REQUIRED TASK>
Emit the entire listing verbatim.

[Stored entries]
## Start
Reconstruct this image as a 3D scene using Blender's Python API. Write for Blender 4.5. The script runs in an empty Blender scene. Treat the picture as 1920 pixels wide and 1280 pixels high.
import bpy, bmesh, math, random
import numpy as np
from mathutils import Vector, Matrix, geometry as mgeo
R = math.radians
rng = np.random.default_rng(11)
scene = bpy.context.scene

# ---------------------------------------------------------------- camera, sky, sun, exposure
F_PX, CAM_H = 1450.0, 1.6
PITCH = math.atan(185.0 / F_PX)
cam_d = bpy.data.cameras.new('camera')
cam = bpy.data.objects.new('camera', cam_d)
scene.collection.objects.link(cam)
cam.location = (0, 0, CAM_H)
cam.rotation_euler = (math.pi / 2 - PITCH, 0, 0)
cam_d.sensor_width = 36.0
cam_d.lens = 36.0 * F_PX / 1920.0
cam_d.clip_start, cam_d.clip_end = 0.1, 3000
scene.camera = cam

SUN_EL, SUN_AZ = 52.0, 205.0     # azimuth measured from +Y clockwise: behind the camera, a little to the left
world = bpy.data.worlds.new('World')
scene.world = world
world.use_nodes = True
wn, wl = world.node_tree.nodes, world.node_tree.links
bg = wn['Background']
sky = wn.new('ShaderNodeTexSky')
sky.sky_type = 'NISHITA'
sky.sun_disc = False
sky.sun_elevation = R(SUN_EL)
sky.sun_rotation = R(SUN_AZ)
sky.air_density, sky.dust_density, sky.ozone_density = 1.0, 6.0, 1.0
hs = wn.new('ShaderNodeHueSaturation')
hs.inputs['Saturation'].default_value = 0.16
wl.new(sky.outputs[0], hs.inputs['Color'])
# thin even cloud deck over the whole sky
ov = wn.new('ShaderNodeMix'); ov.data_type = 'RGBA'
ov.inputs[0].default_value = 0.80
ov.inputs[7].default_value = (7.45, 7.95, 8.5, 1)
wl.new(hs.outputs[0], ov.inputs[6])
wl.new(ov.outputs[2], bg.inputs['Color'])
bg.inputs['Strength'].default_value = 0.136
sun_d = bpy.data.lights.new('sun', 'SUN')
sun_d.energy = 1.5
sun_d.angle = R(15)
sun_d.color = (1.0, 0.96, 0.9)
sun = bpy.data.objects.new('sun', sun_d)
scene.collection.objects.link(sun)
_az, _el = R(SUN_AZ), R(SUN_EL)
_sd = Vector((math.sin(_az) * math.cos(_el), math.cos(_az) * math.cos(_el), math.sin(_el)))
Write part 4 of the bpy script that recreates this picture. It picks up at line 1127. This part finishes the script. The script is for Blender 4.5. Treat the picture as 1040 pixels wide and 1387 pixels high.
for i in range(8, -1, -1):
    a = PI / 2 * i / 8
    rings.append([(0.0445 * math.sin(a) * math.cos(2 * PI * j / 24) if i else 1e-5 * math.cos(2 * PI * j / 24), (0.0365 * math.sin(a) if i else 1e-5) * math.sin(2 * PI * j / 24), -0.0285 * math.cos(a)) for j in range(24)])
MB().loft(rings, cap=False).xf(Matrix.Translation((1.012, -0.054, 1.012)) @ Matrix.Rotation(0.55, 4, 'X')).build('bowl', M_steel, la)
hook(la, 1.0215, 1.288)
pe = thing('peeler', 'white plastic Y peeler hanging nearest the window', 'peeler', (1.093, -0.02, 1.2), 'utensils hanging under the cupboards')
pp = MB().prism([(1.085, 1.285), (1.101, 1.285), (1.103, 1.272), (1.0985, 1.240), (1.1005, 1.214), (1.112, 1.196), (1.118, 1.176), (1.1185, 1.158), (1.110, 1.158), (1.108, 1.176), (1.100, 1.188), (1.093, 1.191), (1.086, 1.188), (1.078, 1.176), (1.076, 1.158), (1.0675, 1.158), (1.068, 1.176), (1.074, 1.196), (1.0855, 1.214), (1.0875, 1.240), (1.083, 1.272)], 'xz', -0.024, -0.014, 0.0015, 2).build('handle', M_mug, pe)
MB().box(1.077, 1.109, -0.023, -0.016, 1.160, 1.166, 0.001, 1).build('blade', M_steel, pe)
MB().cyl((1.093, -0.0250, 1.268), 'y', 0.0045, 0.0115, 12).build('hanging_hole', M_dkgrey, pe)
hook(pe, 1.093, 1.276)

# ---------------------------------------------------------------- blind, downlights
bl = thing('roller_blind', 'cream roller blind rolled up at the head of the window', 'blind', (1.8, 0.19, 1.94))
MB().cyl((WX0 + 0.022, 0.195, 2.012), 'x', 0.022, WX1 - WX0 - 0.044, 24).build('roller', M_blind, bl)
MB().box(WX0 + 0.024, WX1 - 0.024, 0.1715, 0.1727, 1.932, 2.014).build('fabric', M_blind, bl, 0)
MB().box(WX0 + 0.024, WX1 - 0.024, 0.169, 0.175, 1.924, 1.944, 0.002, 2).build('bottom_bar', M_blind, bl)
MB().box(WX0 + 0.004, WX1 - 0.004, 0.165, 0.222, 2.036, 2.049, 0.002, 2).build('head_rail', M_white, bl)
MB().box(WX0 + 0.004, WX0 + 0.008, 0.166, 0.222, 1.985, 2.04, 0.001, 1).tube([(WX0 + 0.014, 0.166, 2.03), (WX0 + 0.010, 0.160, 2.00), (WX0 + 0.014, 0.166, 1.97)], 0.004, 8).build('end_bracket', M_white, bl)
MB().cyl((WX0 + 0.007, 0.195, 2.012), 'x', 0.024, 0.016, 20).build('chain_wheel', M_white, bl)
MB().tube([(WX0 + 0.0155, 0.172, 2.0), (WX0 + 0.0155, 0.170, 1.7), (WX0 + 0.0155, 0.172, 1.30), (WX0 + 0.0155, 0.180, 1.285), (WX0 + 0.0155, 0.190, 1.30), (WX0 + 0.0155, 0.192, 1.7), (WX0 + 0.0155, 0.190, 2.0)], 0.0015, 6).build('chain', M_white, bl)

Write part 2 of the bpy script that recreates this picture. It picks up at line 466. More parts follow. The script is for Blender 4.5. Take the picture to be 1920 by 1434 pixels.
## End
ANSWER FOR THIS EXERCISE>
Reconstruct this image as a 3D scene using Blender's Python API. Write for Blender 4.5. The script runs in an empty Blender scene. Treat the picture as 1920 pixels wide and 1280 pixels high.
import bpy, bmesh, math, random
import numpy as np
from mathutils import Vector, Matrix, geometry as mgeo
R = math.radians
rng = np.random.default_rng(11)
scene = bpy.context.scene

# ---------------------------------------------------------------- camera, sky, sun, exposure
F_PX, CAM_H = 1450.0, 1.6
PITCH = math.atan(185.0 / F_PX)
cam_d = bpy.data.cameras.new('camera')
cam = bpy.data.objects.new('camera', cam_d)
scene.collection.objects.link(cam)
cam.location = (0, 0, CAM_H)
cam.rotation_euler = (math.pi / 2 - PITCH, 0, 0)
cam_d.sensor_width = 36.0
cam_d.lens = 36.0 * F_PX / 1920.0
cam_d.clip_start, cam_d.clip_end = 0.1, 3000
scene.camera = cam

SUN_EL, SUN_AZ = 52.0, 205.0     # azimuth measured from +Y clockwise: behind the camera, a little to the left
world = bpy.data.worlds.new('World')
scene.world = world
world.use_nodes = True
wn, wl = world.node_tree.nodes, world.node_tree.links
bg = wn['Background']
sky = wn.new('ShaderNodeTexSky')
sky.sky_type = 'NISHITA'
sky.sun_disc = False
sky.sun_elevation = R(SUN_EL)
sky.sun_rotation = R(SUN_AZ)
sky.air_density, sky.dust_density, sky.ozone_density = 1.0, 6.0, 1.0
hs = wn.new('ShaderNodeHueSaturation')
hs.inputs['Saturation'].default_value = 0.16
wl.new(sky.outputs[0], hs.inputs['Color'])
# thin even cloud deck over the whole sky
ov = wn.new('ShaderNodeMix'); ov.data_type = 'RGBA'
ov.inputs[0].default_value = 0.80
ov.inputs[7].default_value = (7.45, 7.95, 8.5, 1)
wl.new(hs.outputs[0], ov.inputs[6])
wl.new(ov.outputs[2], bg.inputs['Color'])
bg.inputs['Strength'].default_value = 0.136
sun_d = bpy.data.lights.new('sun', 'SUN')
sun_d.energy = 1.5
sun_d.angle = R(15)
sun_d.color = (1.0, 0.96, 0.9)
sun = bpy.data.objects.new('sun', sun_d)
scene.collection.objects.link(sun)
_az, _el = R(SUN_AZ), R(SUN_EL)
_sd = Vector((math.sin(_az) * math.cos(_el), math.cos(_az) * math.cos(_el), math.sin(_el)))
Write part 4 of the bpy script that recreates this picture. It picks up at line 1127. This part finishes the script. The script is for Blender 4.5. Treat the picture as 1040 pixels wide and 1387 pixels high.
for i in range(8, -1, -1):
    a = PI / 2 * i / 8
    rings.append([(0.0445 * math.sin(a) * math.cos(2 * PI * j / 24) if i else 1e-5 * math.cos(2 * PI * j / 24), (0.0365 * math.sin(a) if i else 1e-5) * math.sin(2 * PI * j / 24), -0.0285 * math.cos(a)) for j in range(24)])
MB().loft(rings, cap=False).xf(Matrix.Translation((1.012, -0.054, 1.012)) @ Matrix.Rotation(0.55, 4, 'X')).build('bowl', M_steel, la)
hook(la, 1.0215, 1.288)
pe = thing('peeler', 'white plastic Y peeler hanging nearest the window', 'peeler', (1.093, -0.02, 1.2), 'utensils hanging under the cupboards')
pp = MB().prism([(1.085, 1.285), (1.101, 1.285), (1.103, 1.272), (1.0985, 1.240), (1.1005, 1.214), (1.112, 1.196), (1.118, 1.176), (1.1185, 1.158), (1.110, 1.158), (1.108, 1.176), (1.100, 1.188), (1.093, 1.191), (1.086, 1.188), (1.078, 1.176), (1.076, 1.158), (1.0675, 1.158), (1.068, 1.176), (1.074, 1.196), (1.0855, 1.214), (1.0875, 1.240), (1.083, 1.272)], 'xz', -0.024, -0.014, 0.0015, 2).build('handle', M_mug, pe)
MB().box(1.077, 1.109, -0.023, -0.016, 1.160, 1.166, 0.001, 1).build('blade', M_steel, pe)
MB().cyl((1.093, -0.0250, 1.268), 'y', 0.0045, 0.0115, 12).build('hanging_hole', M_dkgrey, pe)
hook(pe, 1.093, 1.276)

# ---------------------------------------------------------------- blind, downlights
bl = thing('roller_blind', 'cream roller blind rolled up at the head of the window', 'blind', (1.8, 0.19, 1.94))
MB().cyl((WX0 + 0.022, 0.195, 2.012), 'x', 0.022, WX1 - WX0 - 0.044, 24).build('roller', M_blind, bl)
MB().box(WX0 + 0.024, WX1 - 0.024, 0.1715, 0.1727, 1.932, 2.014).build('fabric', M_blind, bl, 0)
MB().box(WX0 + 0.024, WX1 - 0.024, 0.169, 0.175, 1.924, 1.944, 0.002, 2).build('bottom_bar', M_blind, bl)
MB().box(WX0 + 0.004, WX1 - 0.004, 0.165, 0.222, 2.036, 2.049, 0.002, 2).build('head_rail', M_white, bl)
MB().box(WX0 + 0.004, WX0 + 0.008, 0.166, 0.222, 1.985, 2.04, 0.001, 1).tube([(WX0 + 0.014, 0.166, 2.03), (WX0 + 0.010, 0.160, 2.00), (WX0 + 0.014, 0.166, 1.97)], 0.004, 8).build('end_bracket', M_white, bl)
MB().cyl((WX0 + 0.007, 0.195, 2.012), 'x', 0.024, 0.016, 20).build('chain_wheel', M_white, bl)
MB().tube([(WX0 + 0.0155, 0.172, 2.0), (WX0 + 0.0155, 0.170, 1.7), (WX0 + 0.0155, 0.172, 1.30), (WX0 + 0.0155, 0.180, 1.285), (WX0 + 0.0155, 0.190, 1.30), (WX0 + 0.0155, 0.192, 1.7), (WX0 + 0.0155, 0.190, 2.0)], 0.0015, 6).build('chain', M_white, bl)

Write part 2 of the bpy script that recreates this picture. It picks up at line 466. More parts follow. The script is for Blender 4.5. Take the picture to be 1920 by 1434 pixels.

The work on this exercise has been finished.